A shuumi means a gift in the Chochenya language. And we were not the first ones to come up with the idea, I always like to preface that. It’s an honorary tax that allows people that can’t get out to the land with us but want to see the work happening to really be a part of that work with us.

We created a platform on our website that actually figures out what a suggested donation or shuumi might be for you if you own or rent in the Bay Area in our territories. Sogorea Te’ has actually worked with probably a dozen other tribes and native organizations across the country to start their own platforms.

We asked people that if you’re not living here and on our territory to look one up and see if there’s one close by that you can help. Look at the website nativeland.ca, and there’s a map that will tell you whose territory you’re in and what languages were there.

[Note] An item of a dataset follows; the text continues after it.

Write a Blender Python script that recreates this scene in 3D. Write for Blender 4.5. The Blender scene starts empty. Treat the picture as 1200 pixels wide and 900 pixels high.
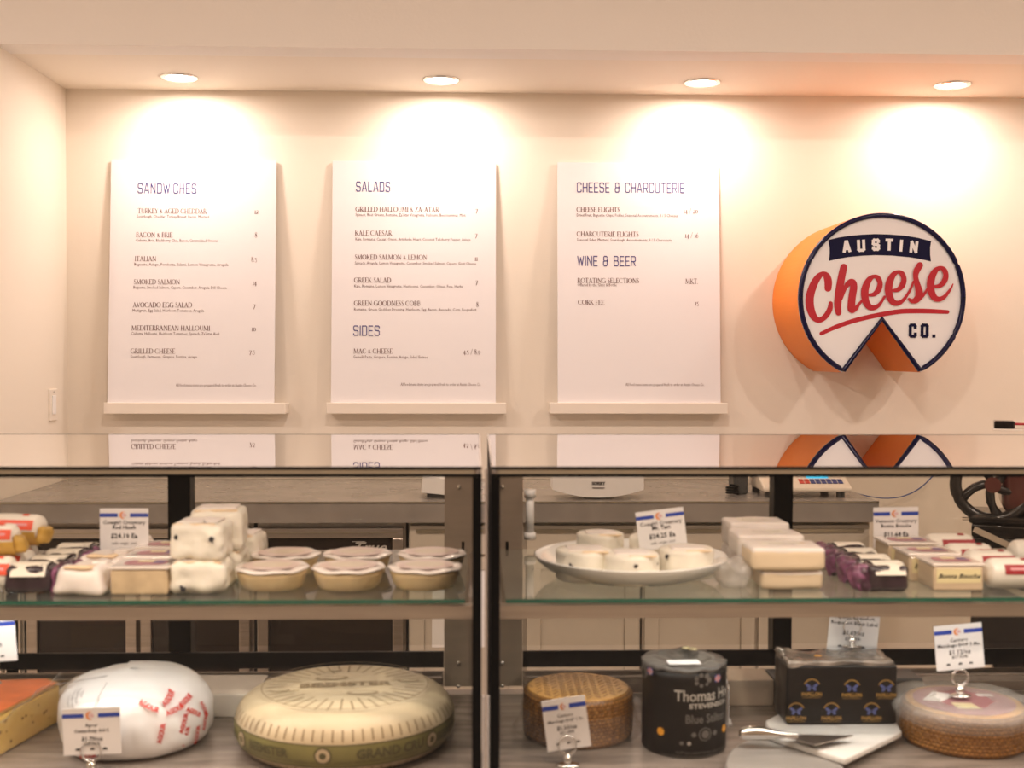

And you can plug into the local organizations that are doing work in their own territory, and find out how you can help in your own homes.

What other ways can people support rematriation where they live?

If you look around at all the trash that’s around, pick up the trash, get your neighborhood together and do that work to keep the trash out of our bays and out of our ocean. It’s about doing your part in helping to take care of the Earth, which is our job as Indigenous people from the lands that we’re born to but we can’t do that by ourselves anymore. So we need everybody that now lives in our territory to take up that work with us.

Rematration is about thinking about the next seven generations. And it’s not just our kids who have to survive, but everybody else’s has to survive along with us. And that doesn’t mean that you’re going back to wherever you came from, but learning how to live and respect here on the lands that are now taking care of you.